Saturday, 6 July 2013

Kylemore Abbey

Today we traveled south along the west coast of Ireland stopping at Connemara National Park to see Kylemore Abbey.

The Inagh Valley road winds its way through majestic heather covered mountains and around picturesque lakes. Along the south side of Killary Harbour is one of the best drives in Connemara. The ‘harbour’ is actually a fjord-like sea inlet, dominated by the mountain of Mweelrea.

A hunting lodge originally stood where the abbey is today and it is said that Mitchell Henry and his bride Margaret Vaughan, visited Connemara while on honeymoon in 1850. Margaret was so charmed by Connemara that Mitchell Henry returned and purchased the 15,000 acre estate as a romantic gift for her and created one of Ireland's most iconic castles. When the Henry's first visited the estate the tennants were recovering from a cholera epidemic which  had raged through the area during the first six months in 1849. This followed the already devastating Great Irish Famine of 1846-49 were over one third of the population of Connemara was lost as a result of starvation, fever and emigration.

The Henry's had nine children and enjoyed a happy and carefree life at Kylemore, but tragically Margaret was only going to enjoy her beautiful fairytale Castle for a brief time. In 1874 the family holidayed in Egypt and Margaret fell ill with dysentery. She died within 16 days at the age of 45. Mitchell Henry had her body brought to Kylemore and laid to rest in the grounds.

The castle and lands were sold to the Duke of Manchester for 63,000 pounds in 1903. Having been bankrupt at 23 from gambling it was his father in law a rich oil baron who funded the purchase of the Castle. The Duchess renovated the entire interior at a cost of 16,000 pounds ripping out all the fine gothic features. On the death of the Duchess's father the property again changed hands due to financial difficulties by Ernest Fawke who never took up residence.

In 1920 with the help of public loans the Castle and Estate were acquired for 45,000 pounds by a community of Benedictine Nuns known as the "Irish Dames". The nuns remain in residence today they run their farm and make handcrafted products. The nuns opened a school in 1923 attracting local and international students reaching 80 boarding and 120 day students in 1980's. The last exams were sat in 2010 when the school closed due to a drop in students numbers.

The most peaceful and picturesque setting

The church described as a "cathedral in minature" uniquely features internal columns comprising marble from each of the provinces of Ireland - Green from Connemara, Rose from Cork, Black from Kilkenny and Grey from Armagh. Gothic in style some of the features feminine instead of gargoyles there are smiling angles, flowers and birds.

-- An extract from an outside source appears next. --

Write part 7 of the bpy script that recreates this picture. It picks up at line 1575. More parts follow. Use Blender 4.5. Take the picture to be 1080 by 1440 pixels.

One of the few cultivated gardens in an Irish Bog, using plants and flowers that were introduced to Ireland before 1901. The six acre walled garden contained 21 glass houses with a complex system of hot water pipes, pleasure and kitchen gardens. A stream running through the gardens divides the garden in two. Built on the south slope at the foot of Duchruach Mountain it was reputed to be a "regular sun trap", backing onto the mountain and facing Diamond Hill.

Driving westwards from Bearna, west of Galway City, is Ireland's largest Gaeltacht region. The area between Galway and Lettermore is considered Galway's cultural heartland and is rich in Irish heritage, culture and folklore. Driving along coast road, there is a striking variation in the landscape. On the left is the powerful Atlantic where the three Aran Islands of Inis Mór, Inis Meáin and Inis Oírr are in clear view. To your right is Connemara, a scenic vista of bogs, valleys and lakes whose spectacular intricate coastline encloses the dramatic Twelve Pins (Na Beanna Beola) and Maamturk Mountains. Quiet little roads wind through the majestic landscape and lead you from village to village.

Connemara Giant 
Lore passed down from time now forgot
Speaks of a giant on this very spot
It tells of a knowledge that all can embrace
Beyond the limits of time and of space
to capture the wisdom from ages lost
hold the land of the sage aloft

Lovely thatched cottages in Kinvarra

The local thatched hotel

Our home for the night Breacon B & B right on the shore

The neighbors house so lovely
The western part of Galway is a 'An Ghaeltacht', the Gaeltacht areas, meaning the first language is Irish. The people speak, work, and think in a language that has unbroken links with pre-conquest Gaelic Ireland and further back in time.